▶ **DATA SHOWN**:
※ ※ ※

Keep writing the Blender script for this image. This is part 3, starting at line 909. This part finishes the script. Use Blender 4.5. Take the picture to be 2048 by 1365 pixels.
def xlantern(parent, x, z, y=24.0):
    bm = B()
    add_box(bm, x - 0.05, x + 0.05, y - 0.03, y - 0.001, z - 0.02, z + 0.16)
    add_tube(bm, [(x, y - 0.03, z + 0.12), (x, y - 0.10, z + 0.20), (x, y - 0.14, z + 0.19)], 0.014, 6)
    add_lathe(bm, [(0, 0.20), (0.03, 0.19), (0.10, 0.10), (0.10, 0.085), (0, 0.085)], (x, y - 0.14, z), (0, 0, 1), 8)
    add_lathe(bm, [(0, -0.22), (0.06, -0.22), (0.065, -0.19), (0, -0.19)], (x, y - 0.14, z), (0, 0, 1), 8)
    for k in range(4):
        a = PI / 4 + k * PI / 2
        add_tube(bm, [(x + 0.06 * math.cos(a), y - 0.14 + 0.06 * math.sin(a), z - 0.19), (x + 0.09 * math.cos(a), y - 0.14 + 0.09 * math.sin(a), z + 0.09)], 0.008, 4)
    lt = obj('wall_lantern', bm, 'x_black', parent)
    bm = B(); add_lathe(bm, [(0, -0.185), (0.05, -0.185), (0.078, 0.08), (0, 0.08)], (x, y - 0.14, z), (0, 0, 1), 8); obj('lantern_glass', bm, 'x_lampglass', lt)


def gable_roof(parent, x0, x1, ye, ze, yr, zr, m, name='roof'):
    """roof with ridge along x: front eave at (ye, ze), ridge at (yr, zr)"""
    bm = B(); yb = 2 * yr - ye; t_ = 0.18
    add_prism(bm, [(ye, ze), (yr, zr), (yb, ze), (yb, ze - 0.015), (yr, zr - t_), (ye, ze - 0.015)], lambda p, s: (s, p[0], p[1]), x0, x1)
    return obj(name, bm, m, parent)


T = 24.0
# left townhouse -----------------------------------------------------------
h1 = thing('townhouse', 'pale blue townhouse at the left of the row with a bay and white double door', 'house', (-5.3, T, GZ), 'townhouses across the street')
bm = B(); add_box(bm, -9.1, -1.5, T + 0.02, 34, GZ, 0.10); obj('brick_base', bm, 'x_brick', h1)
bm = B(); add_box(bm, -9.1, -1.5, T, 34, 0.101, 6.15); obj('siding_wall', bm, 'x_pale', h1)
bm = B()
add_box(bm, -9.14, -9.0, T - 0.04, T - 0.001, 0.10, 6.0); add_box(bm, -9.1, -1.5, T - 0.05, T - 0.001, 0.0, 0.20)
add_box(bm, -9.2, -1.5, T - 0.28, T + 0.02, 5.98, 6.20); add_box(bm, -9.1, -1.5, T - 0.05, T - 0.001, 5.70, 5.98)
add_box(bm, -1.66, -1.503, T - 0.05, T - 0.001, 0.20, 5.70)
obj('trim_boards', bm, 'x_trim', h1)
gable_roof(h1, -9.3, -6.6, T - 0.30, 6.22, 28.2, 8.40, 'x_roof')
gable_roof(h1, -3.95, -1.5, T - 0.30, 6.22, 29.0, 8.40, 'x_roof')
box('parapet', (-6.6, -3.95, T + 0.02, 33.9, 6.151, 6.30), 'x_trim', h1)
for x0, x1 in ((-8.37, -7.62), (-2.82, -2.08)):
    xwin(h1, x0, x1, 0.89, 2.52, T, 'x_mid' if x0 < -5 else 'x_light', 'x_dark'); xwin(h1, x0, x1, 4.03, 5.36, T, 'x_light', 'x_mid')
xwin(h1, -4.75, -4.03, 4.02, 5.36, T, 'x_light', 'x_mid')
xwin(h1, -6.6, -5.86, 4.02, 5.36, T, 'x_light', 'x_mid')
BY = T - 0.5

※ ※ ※

▶ **AIM**: Copy down the whole of the data above, matching it exactly.

▶ **REPLY TO THE TASK**:
Keep writing the Blender script for this image. This is part 3, starting at line 909. This part finishes the script. Use Blender 4.5. Take the picture to be 2048 by 1365 pixels.
def xlantern(parent, x, z, y=24.0):
    bm = B()
    add_box(bm, x - 0.05, x + 0.05, y - 0.03, y - 0.001, z - 0.02, z + 0.16)
    add_tube(bm, [(x, y - 0.03, z + 0.12), (x, y - 0.10, z + 0.20), (x, y - 0.14, z + 0.19)], 0.014, 6)
    add_lathe(bm, [(0, 0.20), (0.03, 0.19), (0.10, 0.10), (0.10, 0.085), (0, 0.085)], (x, y - 0.14, z), (0, 0, 1), 8)
    add_lathe(bm, [(0, -0.22), (0.06, -0.22), (0.065, -0.19), (0, -0.19)], (x, y - 0.14, z), (0, 0, 1), 8)
    for k in range(4):
        a = PI / 4 + k * PI / 2
        add_tube(bm, [(x + 0.06 * math.cos(a), y - 0.14 + 0.06 * math.sin(a), z - 0.19), (x + 0.09 * math.cos(a), y - 0.14 + 0.09 * math.sin(a), z + 0.09)], 0.008, 4)
    lt = obj('wall_lantern', bm, 'x_black', parent)
    bm = B(); add_lathe(bm, [(0, -0.185), (0.05, -0.185), (0.078, 0.08), (0, 0.08)], (x, y - 0.14, z), (0, 0, 1), 8); obj('lantern_glass', bm, 'x_lampglass', lt)


def gable_roof(parent, x0, x1, ye, ze, yr, zr, m, name='roof'):
    """roof with ridge along x: front eave at (ye, ze), ridge at (yr, zr)"""
    bm = B(); yb = 2 * yr - ye; t_ = 0.18
    add_prism(bm, [(ye, ze), (yr, zr), (yb, ze), (yb, ze - 0.015), (yr, zr - t_), (ye, ze - 0.015)], lambda p, s: (s, p[0], p[1]), x0, x1)
    return obj(name, bm, m, parent)


T = 24.0
# left townhouse -----------------------------------------------------------
h1 = thing('townhouse', 'pale blue townhouse at the left of the row with a bay and white double door', 'house', (-5.3, T, GZ), 'townhouses across the street')
bm = B(); add_box(bm, -9.1, -1.5, T + 0.02, 34, GZ, 0.10); obj('brick_base', bm, 'x_brick', h1)
bm = B(); add_box(bm, -9.1, -1.5, T, 34, 0.101, 6.15); obj('siding_wall', bm, 'x_pale', h1)
bm = B()
add_box(bm, -9.14, -9.0, T - 0.04, T - 0.001, 0.10, 6.0); add_box(bm, -9.1, -1.5, T - 0.05, T - 0.001, 0.0, 0.20)
add_box(bm, -9.2, -1.5, T - 0.28, T + 0.02, 5.98, 6.20); add_box(bm, -9.1, -1.5, T - 0.05, T - 0.001, 5.70, 5.98)
add_box(bm, -1.66, -1.503, T - 0.05, T - 0.001, 0.20, 5.70)
obj('trim_boards', bm, 'x_trim', h1)
gable_roof(h1, -9.3, -6.6, T - 0.30, 6.22, 28.2, 8.40, 'x_roof')
gable_roof(h1, -3.95, -1.5, T - 0.30, 6.22, 29.0, 8.40, 'x_roof')
box('parapet', (-6.6, -3.95, T + 0.02, 33.9, 6.151, 6.30), 'x_trim', h1)
for x0, x1 in ((-8.37, -7.62), (-2.82, -2.08)):
    xwin(h1, x0, x1, 0.89, 2.52, T, 'x_mid' if x0 < -5 else 'x_light', 'x_dark'); xwin(h1, x0, x1, 4.03, 5.36, T, 'x_light', 'x_mid')
xwin(h1, -4.75, -4.03, 4.02, 5.36, T, 'x_light', 'x_mid')
xwin(h1, -6.6, -5.86, 4.02, 5.36, T, 'x_light', 'x_mid')
BY = T - 0.5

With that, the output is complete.